High-Tech Entrepreneur to Receive Honorary Degree
(Posted May 6, 2002)
HUNTINGDON, Pa. -- John Dale, retired executive vice president of the telecommunications software consulting firm Dale, Gesek, McWilliams and Sheridan, and a native of Curwensville, Clearfield County, will receive an honorary doctorate of humane letters degree from Juniata College May 12 at 2 p.m. during Juniata's 124th commencement ceremony.
Dale, a 1954 graduate of Juniata College, is one of the founders of DGM&S, a computer software, services and consulting business specializing in telecommunications and networking technology and products relating to those areas.

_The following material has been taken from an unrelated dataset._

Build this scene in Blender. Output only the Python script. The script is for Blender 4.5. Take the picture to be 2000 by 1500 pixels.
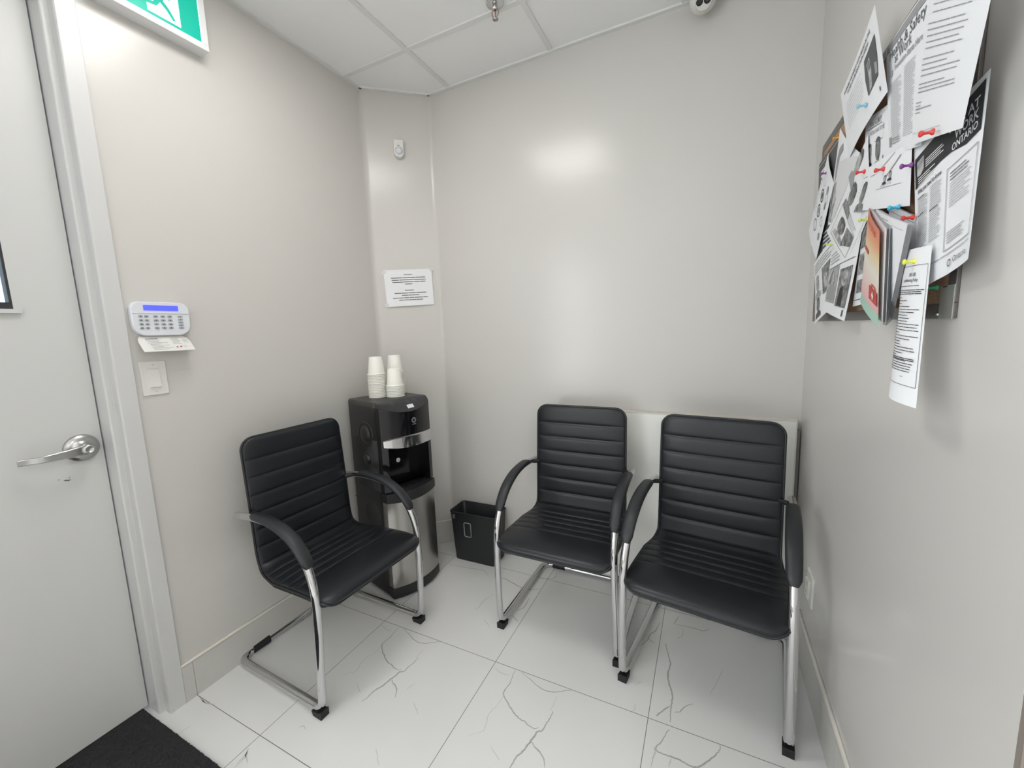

Dale has been a member of Juniata's Board of Trustees since 1997 and has made significant donations to Juniata, which allowed the college to establish its Information Technology program and several endowed chair faculty positions. He also served on the college's Alumni Council from 1995 to 1997 and serves on the college's Information Technology advisory board.
He earned a bachelor's degree in mathematics from Juniata College and went on to attend the University of Wisconsin. He returned to Juniata as an instructor of mathematics in 1955, teaching junior- and senior-level courses. In 1958, he left Juniata to enter graduate school at the University of Pennsylvania, where he earned a master's degree in mathematics in 1960. He also served as a teaching assistant in mathematics at Penn from 1956 to 1960.
Dale started his career in business in 1960, after accepting a computer programmer position at RCA. He was promoted to manager of the telecommunications group several years later. He left RCA in 1967 to become telecommunications division manager for National Computer Analysts in Princeton, N.J. In 1968, he was promoted to vice president of the company.
In 1970, Dale became a consultant in telecommunications, forming Technology Management Group in Princeton, N.J., with Rex McWilliams. In 1974, the consultancy was expanded and renamed Dale, Gesek, McWilliams and Sheridan (DGM&S). Dale was a partner in the firm and held the title vice president of systems development. In 1982, he earned a master's degree in computer science from Rutgers University in New Brunswick, N.J.
In 1995, the DGM&S firm merged with Comverse Technologies Inc. and Dale retired in 1995 as executive vice president of DGM&S.
Dale lives in Medford, N.J. with his wife, Irene, who graduated from Juniata in 1958. The couple has four daughters, Denise Koetas, a social worker; Andrea Harris, a software manager at Comverse; Deborah Seidel, a vice president at the investment firm T. Rowe Price; and Valerie White, a librarian at Penn State York. The couple has seven grandchildren.